(Dataset items)
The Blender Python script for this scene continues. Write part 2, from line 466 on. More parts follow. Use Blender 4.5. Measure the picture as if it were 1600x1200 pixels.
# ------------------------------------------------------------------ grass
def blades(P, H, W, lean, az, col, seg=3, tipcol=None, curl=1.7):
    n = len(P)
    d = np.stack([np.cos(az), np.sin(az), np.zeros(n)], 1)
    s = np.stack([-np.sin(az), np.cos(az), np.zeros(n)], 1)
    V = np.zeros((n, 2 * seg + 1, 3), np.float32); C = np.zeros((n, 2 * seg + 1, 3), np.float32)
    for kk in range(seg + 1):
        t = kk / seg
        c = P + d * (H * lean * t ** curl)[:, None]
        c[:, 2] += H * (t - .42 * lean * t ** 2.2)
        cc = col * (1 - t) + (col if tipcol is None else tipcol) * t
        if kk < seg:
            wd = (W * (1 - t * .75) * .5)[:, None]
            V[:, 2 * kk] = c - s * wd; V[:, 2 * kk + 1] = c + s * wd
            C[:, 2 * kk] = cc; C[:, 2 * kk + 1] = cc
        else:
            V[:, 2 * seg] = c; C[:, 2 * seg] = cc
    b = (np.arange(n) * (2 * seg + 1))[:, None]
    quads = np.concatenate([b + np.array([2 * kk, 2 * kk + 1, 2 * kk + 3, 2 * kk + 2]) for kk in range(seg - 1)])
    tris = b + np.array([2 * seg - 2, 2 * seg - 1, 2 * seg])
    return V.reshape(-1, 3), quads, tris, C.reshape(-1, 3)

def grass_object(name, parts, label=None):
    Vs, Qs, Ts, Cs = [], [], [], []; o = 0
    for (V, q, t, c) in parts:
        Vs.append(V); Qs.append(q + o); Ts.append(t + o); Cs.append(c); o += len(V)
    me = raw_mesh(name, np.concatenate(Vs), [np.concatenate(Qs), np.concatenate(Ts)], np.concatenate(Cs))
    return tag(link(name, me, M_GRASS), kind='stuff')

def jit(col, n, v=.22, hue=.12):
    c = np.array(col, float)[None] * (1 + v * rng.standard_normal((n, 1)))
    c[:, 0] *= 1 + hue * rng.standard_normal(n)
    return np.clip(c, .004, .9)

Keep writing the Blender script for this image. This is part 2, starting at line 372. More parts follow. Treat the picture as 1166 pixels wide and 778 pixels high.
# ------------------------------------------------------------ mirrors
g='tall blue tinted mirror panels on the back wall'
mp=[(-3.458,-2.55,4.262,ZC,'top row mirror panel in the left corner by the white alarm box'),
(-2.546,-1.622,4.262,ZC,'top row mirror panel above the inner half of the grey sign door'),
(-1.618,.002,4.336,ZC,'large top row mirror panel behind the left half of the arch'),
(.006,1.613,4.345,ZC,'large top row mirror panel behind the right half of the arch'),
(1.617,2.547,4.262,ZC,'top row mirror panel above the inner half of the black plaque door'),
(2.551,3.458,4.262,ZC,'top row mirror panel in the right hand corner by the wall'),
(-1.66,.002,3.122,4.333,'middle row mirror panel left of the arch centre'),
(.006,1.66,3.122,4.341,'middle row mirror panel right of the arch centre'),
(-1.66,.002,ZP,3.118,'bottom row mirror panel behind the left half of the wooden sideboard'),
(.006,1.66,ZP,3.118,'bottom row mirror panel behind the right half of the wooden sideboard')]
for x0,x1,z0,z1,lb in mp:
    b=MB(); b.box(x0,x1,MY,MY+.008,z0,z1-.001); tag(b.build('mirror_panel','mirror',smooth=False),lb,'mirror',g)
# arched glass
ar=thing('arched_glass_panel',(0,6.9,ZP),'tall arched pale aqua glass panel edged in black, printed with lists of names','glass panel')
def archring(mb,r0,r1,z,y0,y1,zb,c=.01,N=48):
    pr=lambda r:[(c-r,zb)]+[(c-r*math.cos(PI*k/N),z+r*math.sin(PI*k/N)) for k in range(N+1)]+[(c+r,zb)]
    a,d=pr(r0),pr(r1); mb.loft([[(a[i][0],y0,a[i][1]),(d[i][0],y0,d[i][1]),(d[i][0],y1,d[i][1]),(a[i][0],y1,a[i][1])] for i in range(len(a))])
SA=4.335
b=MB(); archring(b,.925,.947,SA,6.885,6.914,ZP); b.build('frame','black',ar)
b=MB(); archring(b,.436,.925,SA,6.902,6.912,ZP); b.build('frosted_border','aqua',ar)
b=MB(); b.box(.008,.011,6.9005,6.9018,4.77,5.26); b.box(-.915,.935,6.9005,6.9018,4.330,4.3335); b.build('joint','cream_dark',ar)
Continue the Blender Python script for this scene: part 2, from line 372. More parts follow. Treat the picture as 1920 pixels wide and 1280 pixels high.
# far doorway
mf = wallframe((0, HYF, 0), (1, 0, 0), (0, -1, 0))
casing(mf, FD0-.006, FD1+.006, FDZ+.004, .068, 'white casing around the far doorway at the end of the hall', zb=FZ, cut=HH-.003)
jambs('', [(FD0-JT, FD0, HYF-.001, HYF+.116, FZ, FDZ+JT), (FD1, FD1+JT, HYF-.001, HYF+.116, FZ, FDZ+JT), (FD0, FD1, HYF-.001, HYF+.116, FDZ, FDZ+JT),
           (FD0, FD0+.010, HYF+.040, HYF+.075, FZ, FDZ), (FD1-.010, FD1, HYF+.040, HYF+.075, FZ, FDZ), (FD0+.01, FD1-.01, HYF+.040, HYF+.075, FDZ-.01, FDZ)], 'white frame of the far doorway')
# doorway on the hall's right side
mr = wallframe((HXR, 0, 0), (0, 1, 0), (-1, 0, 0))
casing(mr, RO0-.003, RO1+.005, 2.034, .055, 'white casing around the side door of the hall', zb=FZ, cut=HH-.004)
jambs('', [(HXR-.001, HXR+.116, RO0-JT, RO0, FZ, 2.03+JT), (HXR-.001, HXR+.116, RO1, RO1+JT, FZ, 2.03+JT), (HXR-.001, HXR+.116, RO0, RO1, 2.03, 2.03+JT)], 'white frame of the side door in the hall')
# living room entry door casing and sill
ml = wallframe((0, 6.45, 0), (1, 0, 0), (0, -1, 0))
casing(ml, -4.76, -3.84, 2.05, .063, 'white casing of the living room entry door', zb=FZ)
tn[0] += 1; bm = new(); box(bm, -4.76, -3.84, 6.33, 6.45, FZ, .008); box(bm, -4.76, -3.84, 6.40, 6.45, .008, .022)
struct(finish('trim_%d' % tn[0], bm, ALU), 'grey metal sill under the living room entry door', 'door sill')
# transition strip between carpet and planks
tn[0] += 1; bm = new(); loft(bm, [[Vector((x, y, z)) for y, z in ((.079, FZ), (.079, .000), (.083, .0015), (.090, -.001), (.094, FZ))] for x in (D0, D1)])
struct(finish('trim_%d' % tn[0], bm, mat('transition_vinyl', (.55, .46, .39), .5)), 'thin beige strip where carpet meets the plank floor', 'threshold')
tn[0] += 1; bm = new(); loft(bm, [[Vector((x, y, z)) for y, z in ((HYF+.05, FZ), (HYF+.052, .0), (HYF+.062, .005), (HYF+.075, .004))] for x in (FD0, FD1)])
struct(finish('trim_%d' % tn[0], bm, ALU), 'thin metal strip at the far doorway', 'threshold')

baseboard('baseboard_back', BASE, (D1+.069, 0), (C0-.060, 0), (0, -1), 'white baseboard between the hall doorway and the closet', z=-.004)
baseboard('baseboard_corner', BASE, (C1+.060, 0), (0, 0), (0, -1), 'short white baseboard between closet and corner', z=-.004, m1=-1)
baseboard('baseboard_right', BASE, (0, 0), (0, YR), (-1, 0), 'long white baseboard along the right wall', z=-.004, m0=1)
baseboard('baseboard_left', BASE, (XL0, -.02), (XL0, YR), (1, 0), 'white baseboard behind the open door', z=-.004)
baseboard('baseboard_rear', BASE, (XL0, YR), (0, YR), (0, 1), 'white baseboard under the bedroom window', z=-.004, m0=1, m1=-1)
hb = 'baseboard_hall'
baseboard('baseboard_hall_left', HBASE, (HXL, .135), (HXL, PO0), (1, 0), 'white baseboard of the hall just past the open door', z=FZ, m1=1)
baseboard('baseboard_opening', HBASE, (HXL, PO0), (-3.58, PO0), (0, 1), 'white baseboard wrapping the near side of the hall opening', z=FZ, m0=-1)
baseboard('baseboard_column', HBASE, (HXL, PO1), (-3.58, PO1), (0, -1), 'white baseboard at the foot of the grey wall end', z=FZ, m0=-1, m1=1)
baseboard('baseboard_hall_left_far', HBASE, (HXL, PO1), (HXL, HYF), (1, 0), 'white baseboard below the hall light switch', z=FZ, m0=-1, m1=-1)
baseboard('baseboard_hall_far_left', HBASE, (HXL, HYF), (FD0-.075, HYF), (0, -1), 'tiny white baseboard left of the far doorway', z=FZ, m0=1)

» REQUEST
Among the lines above, how many contain the string "tipcol"? State the number alone.

» RESULT OF THIS EXERCISE
2